> [EXERCISE BRIEF]
Your task is to quote the listing below exactly, beginning with its first line and ending on the line bearing "R = math.radians".
— start MATERIAL —
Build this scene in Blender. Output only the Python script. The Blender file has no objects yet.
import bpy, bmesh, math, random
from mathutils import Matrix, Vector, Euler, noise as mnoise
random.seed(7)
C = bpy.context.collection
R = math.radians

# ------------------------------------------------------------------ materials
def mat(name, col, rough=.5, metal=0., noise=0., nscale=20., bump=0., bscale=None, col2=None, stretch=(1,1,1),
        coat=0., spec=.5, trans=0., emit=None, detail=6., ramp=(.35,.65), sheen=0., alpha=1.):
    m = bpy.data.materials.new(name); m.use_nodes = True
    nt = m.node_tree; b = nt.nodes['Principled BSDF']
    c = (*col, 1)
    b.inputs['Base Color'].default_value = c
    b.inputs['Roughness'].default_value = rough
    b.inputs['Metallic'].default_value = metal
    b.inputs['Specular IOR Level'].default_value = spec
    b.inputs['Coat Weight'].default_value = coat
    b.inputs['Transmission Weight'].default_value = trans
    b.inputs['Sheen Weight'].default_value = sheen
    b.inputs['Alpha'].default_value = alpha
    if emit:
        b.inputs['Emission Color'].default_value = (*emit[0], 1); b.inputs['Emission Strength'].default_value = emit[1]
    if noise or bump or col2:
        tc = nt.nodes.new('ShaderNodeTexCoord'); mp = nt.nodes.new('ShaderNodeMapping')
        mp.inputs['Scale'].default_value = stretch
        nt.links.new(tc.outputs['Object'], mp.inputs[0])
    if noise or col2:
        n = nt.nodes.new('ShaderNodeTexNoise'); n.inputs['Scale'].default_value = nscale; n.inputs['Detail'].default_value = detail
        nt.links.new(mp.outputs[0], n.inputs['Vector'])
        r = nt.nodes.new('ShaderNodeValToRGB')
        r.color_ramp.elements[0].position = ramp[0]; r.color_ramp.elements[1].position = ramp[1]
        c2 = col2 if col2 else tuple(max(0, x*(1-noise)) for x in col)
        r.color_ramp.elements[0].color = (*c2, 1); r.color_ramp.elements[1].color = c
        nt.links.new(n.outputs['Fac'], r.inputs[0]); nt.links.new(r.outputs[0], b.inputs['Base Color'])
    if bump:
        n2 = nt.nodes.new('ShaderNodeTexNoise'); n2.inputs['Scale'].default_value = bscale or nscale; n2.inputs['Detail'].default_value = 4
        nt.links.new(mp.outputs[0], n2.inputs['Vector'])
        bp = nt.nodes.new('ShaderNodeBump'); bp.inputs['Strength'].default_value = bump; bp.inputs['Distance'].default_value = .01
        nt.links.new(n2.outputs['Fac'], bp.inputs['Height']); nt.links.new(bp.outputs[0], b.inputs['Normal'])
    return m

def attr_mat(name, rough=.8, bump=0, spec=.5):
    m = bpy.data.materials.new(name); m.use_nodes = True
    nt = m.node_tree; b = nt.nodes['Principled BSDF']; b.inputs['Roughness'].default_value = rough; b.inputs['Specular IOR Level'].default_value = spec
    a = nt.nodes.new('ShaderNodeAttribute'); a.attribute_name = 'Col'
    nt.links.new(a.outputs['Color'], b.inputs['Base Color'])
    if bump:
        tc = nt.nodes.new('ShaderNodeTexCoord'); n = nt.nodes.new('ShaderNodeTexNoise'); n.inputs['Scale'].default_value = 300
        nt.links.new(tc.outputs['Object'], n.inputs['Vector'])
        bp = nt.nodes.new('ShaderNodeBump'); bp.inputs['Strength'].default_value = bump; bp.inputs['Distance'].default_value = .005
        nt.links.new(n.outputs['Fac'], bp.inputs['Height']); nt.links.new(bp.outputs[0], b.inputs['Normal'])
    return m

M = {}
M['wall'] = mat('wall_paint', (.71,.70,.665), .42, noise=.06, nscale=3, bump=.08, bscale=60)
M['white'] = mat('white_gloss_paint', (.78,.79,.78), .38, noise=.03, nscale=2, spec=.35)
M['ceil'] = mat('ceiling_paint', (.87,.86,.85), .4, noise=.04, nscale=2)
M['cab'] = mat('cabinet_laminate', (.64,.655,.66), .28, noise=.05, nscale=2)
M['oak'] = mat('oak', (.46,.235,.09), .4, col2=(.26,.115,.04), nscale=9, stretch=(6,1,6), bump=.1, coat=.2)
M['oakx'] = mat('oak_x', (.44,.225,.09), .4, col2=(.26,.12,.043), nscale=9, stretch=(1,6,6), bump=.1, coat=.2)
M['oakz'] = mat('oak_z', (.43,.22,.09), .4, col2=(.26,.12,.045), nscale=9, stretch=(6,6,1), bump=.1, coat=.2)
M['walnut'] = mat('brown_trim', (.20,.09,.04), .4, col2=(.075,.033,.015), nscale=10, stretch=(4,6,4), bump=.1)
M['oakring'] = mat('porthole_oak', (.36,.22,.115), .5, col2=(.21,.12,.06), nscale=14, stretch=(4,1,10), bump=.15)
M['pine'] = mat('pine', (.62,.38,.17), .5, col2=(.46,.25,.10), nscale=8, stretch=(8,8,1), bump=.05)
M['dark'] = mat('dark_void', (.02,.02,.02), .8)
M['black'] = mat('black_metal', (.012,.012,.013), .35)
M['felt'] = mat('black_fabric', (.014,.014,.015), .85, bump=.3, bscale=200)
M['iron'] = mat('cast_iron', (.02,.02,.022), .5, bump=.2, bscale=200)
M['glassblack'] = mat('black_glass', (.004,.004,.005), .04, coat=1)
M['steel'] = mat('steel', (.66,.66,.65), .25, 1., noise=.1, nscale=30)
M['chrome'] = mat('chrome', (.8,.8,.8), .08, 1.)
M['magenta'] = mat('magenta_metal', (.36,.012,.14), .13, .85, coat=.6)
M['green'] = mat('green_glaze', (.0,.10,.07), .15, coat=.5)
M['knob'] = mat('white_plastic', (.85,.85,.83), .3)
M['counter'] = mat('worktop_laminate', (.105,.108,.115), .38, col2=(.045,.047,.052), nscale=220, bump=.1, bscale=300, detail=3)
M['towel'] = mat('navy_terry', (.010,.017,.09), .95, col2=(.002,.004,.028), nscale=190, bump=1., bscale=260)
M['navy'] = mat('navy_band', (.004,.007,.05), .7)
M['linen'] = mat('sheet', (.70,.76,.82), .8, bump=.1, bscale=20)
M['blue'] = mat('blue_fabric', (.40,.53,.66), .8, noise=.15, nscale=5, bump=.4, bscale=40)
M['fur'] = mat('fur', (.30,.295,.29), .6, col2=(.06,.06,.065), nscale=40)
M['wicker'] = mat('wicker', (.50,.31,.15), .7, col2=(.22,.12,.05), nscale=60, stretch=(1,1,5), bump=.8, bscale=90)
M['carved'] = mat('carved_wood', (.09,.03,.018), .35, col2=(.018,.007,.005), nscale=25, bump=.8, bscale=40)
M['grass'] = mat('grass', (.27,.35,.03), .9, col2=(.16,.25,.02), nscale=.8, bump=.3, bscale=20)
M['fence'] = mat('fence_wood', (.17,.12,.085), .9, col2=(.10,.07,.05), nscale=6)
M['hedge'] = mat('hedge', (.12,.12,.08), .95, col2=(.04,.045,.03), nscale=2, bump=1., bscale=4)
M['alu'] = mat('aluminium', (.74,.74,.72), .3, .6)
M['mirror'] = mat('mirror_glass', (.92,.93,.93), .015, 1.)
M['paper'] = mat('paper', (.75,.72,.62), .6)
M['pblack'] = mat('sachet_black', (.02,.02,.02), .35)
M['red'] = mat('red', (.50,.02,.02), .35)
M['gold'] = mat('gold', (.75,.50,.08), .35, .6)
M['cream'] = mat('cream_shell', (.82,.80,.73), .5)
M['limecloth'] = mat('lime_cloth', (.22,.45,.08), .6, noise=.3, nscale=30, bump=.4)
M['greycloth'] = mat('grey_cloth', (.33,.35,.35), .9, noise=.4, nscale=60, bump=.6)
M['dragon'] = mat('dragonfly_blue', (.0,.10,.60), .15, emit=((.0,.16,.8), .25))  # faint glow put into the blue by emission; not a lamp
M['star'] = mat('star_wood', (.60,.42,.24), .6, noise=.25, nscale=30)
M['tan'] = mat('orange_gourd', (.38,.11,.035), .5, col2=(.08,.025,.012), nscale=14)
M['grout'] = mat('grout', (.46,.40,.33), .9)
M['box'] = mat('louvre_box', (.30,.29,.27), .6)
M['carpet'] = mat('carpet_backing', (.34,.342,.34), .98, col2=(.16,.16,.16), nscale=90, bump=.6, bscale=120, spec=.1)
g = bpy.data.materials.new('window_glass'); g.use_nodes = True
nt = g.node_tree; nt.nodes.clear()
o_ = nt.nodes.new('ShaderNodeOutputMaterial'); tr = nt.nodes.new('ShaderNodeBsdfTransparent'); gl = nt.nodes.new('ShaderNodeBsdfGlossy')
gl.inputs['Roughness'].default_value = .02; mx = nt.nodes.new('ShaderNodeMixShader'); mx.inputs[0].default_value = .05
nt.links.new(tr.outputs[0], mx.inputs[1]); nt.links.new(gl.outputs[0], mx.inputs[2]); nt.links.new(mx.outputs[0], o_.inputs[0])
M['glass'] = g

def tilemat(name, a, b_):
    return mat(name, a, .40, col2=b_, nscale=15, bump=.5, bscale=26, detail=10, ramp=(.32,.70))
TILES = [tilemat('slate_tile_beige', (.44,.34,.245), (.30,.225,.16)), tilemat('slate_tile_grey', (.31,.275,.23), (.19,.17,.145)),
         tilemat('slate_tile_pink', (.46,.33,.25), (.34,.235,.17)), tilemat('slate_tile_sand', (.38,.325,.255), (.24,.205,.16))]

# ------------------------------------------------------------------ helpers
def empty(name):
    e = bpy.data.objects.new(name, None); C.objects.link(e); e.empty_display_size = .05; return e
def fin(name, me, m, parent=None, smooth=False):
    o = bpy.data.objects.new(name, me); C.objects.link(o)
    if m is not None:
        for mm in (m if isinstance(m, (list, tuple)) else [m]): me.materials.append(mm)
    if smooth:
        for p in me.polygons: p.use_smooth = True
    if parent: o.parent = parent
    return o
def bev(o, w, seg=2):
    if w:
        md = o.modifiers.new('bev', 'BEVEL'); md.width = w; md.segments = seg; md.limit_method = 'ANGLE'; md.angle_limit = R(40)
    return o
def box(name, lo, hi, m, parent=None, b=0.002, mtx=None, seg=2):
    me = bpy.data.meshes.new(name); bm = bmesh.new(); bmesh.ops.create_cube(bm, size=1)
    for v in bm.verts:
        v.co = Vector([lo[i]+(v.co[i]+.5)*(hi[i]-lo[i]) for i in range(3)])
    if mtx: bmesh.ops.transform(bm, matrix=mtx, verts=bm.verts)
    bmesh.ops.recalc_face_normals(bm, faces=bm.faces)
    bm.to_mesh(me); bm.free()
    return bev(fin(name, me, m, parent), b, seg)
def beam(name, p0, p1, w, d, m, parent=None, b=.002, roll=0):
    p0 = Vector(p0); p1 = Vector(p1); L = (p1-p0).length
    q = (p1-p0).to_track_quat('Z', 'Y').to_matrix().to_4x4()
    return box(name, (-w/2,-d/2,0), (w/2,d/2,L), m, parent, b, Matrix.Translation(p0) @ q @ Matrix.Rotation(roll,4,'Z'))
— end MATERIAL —
> [WRITTEN ANSWER]
Build this scene in Blender. Output only the Python script. The Blender file has no objects yet.
import bpy, bmesh, math, random
from mathutils import Matrix, Vector, Euler, noise as mnoise
random.seed(7)
C = bpy.context.collection
R = math.radians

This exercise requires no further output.